Уже самый сюжет освобождает от него. Он сохранил от Мериме логику страсти, кратчайшие линии, суровую необходимость; из своей жаркой родины он принес сухость и limpidezza [9]воздуха. Тут во всех отношениях царит другой климат. Тут говорит другая чувственность, другая чувствительность, другая веселость. Музыка эта веселая, но это не французское веселье и не немецкое. Это — веселье африканское, над ним тяготеет рок, счастье его краткое, внезапное, беспощадное…
Я завидую мужеству Бизе, с которым он ввел чувствительность, эту южную, смуглую, жгучую чувствительность, которой до сих пор не было места в европейской музыке… Как благодетельно действуют на нас золотые полдни ее счастья!
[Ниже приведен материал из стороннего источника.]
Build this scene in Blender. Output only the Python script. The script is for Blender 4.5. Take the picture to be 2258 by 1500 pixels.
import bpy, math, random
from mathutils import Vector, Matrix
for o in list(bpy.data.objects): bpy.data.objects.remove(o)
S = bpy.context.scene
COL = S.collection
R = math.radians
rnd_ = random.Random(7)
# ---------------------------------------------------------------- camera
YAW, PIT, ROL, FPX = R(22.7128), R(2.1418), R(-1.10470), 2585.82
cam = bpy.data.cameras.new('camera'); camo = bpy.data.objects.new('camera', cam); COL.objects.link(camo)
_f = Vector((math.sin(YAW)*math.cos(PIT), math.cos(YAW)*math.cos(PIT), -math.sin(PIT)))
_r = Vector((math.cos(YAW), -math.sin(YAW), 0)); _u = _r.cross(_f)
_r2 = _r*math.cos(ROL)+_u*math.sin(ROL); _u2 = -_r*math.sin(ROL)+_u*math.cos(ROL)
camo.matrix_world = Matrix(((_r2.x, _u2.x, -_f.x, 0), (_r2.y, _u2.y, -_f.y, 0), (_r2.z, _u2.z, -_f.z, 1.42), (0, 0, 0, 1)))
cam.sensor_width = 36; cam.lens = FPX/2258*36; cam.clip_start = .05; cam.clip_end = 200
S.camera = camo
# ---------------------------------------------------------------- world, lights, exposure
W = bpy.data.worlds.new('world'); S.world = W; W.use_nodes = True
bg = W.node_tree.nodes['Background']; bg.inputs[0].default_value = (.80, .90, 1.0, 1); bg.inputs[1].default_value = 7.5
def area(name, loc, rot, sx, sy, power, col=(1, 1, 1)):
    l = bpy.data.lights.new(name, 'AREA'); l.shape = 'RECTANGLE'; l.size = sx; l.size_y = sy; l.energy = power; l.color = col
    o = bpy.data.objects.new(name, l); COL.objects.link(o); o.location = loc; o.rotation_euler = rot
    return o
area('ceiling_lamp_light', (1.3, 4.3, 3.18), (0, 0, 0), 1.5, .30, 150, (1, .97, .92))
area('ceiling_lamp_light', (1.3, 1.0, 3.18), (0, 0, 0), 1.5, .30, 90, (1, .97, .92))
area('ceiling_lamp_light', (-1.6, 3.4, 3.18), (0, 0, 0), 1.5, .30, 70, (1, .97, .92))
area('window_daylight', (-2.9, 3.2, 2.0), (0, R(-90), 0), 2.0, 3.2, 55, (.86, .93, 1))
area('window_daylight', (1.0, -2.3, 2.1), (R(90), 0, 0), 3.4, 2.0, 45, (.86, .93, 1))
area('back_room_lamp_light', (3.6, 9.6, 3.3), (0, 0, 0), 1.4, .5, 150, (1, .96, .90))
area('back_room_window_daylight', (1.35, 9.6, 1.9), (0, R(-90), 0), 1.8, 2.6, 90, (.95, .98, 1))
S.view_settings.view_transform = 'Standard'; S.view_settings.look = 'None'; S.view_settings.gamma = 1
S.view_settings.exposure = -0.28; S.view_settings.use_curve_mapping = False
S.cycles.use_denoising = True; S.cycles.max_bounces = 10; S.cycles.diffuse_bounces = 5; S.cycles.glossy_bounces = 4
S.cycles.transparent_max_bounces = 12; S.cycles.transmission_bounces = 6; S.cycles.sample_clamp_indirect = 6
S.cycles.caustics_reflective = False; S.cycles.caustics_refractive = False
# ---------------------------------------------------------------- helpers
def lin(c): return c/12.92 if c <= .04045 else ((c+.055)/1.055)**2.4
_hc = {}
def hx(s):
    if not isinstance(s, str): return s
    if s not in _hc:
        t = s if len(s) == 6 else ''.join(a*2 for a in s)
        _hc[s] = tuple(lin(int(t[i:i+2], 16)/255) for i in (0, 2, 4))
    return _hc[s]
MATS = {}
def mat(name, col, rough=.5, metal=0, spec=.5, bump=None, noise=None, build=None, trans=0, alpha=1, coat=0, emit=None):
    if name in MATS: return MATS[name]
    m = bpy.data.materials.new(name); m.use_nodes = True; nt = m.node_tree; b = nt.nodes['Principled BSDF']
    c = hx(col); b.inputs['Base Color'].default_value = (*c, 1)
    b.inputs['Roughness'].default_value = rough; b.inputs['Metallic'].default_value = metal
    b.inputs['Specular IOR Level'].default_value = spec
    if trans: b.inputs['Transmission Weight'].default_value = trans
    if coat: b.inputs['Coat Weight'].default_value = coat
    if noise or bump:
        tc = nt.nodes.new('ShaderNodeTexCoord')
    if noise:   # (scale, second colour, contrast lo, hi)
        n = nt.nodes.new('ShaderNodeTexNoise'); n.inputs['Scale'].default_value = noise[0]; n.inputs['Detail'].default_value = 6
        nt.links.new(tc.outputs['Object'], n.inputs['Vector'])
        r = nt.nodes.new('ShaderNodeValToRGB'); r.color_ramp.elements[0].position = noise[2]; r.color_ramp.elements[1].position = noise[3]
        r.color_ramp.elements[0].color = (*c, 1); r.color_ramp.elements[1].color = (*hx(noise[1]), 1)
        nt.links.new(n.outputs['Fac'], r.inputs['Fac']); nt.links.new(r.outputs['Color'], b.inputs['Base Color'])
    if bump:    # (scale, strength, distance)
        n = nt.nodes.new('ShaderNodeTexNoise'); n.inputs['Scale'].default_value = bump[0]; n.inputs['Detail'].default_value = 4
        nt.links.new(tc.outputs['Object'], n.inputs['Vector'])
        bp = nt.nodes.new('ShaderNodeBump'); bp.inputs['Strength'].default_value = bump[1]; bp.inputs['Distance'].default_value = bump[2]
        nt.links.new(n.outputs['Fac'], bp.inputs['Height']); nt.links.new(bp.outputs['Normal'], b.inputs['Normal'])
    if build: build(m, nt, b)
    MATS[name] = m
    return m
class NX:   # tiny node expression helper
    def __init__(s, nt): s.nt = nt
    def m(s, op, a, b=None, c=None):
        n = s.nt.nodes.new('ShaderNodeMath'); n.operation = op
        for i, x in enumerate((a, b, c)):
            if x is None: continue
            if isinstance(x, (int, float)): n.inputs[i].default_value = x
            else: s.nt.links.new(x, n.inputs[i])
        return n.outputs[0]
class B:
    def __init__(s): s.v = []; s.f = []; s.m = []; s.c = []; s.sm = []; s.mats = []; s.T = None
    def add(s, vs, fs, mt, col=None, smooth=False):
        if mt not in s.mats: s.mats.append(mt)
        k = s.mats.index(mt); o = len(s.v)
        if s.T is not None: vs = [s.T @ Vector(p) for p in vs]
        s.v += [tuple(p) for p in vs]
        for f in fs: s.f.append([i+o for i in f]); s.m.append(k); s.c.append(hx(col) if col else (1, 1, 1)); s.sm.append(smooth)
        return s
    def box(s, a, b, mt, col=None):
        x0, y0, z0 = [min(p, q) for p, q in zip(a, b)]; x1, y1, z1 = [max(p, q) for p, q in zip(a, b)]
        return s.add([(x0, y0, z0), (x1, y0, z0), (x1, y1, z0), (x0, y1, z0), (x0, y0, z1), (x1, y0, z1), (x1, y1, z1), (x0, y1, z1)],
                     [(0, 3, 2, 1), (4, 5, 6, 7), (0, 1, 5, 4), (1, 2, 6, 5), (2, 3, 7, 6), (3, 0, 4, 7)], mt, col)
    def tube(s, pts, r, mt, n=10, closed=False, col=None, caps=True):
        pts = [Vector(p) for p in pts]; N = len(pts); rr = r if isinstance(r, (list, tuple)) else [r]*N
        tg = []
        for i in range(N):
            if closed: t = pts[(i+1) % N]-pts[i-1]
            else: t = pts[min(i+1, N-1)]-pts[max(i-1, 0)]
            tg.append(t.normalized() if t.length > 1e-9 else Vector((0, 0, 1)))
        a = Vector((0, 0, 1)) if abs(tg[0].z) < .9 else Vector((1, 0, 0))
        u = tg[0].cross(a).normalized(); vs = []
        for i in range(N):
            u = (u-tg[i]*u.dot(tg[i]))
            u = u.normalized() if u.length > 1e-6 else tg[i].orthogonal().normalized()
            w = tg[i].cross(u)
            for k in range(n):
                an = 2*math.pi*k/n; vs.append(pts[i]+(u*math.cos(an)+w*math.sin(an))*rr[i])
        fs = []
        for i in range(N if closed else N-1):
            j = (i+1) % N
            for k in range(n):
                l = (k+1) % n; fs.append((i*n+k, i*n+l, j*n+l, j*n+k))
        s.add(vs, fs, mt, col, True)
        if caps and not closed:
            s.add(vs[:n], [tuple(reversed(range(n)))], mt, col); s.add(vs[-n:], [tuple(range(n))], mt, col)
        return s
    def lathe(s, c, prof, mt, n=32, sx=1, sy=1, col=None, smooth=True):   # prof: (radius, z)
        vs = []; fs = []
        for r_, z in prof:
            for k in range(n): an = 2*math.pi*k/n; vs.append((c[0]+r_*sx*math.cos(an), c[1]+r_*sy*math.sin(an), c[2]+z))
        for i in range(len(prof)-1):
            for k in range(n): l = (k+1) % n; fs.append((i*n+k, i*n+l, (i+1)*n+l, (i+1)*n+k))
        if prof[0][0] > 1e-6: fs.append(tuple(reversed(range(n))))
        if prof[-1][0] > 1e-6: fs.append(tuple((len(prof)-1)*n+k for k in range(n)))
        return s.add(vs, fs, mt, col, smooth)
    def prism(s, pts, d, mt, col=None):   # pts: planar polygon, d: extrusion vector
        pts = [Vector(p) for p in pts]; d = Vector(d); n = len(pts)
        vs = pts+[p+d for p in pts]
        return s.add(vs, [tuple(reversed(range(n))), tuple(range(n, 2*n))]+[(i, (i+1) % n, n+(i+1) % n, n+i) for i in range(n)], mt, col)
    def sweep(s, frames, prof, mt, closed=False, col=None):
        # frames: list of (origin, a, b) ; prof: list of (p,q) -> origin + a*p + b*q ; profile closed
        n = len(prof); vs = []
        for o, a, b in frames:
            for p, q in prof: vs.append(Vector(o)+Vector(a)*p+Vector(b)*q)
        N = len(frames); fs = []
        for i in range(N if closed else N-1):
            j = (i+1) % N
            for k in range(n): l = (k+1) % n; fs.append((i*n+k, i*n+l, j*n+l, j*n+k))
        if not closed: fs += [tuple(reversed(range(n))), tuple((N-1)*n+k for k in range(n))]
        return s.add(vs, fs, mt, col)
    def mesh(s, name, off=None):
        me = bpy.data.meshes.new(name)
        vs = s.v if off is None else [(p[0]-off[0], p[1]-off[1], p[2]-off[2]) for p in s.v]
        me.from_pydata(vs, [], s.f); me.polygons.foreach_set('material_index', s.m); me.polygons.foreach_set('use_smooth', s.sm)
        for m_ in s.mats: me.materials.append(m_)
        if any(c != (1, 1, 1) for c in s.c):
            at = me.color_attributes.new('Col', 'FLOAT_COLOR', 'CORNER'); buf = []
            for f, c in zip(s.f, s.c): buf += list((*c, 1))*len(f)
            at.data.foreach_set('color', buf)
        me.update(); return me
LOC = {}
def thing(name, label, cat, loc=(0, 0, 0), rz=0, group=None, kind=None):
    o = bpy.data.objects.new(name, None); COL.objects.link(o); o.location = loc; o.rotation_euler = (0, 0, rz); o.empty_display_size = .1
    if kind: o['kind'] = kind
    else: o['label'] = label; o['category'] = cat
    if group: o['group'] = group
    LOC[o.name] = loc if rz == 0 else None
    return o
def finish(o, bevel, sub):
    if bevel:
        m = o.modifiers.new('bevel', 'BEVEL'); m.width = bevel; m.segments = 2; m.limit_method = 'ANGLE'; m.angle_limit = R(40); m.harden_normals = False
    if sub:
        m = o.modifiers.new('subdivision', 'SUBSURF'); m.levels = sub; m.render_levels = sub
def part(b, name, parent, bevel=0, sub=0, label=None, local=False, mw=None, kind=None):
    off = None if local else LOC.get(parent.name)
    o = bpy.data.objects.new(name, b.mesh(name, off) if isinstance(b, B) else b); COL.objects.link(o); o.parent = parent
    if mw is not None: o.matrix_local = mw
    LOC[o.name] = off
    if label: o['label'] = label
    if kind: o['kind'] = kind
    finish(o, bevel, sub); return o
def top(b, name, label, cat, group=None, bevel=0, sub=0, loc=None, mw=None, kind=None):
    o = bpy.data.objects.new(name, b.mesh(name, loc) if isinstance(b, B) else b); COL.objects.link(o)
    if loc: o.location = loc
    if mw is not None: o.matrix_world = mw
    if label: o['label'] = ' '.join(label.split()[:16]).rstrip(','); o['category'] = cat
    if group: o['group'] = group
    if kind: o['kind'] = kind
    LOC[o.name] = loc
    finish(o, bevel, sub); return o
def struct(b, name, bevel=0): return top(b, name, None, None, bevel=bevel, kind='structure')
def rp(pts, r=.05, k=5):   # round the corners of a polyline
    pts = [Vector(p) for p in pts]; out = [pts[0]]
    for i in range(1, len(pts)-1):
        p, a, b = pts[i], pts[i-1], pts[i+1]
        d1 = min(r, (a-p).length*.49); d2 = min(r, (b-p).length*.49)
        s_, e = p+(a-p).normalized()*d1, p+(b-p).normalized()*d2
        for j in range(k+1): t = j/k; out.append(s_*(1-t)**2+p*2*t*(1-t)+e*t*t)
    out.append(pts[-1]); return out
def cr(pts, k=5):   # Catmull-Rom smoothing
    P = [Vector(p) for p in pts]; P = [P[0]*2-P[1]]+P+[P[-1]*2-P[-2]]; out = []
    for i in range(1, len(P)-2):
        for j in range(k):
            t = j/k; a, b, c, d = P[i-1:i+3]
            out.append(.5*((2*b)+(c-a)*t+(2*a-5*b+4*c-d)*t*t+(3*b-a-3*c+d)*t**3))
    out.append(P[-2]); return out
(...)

Нас как будто окружает неподвижное, затихшее море…
…Наконец — любовь, любовь, возвращенная природе! Это не любовь «возвышенной девы»; не наивная сентиментальность! Тут любовь — фатум, роковая неизбежность; она цинична, невинна и жестока, и именно потому — естественна. Орудие этой любви — война, а в основании ее — половая ненависть. Я не знаю другого случая, где бы трагический характер, составляющий сущность любви, был выражен так ясно, вылился в такую беспощадную формулу, как в этом последнем восклицании Хосе, которым заканчивается все произведение: «Да, я убил ее, мою обожаемую Кармен!» Такое понимание любви (единственное достойное философа) редко, и проникнутое им произведение искусства выдвигается из тысячи.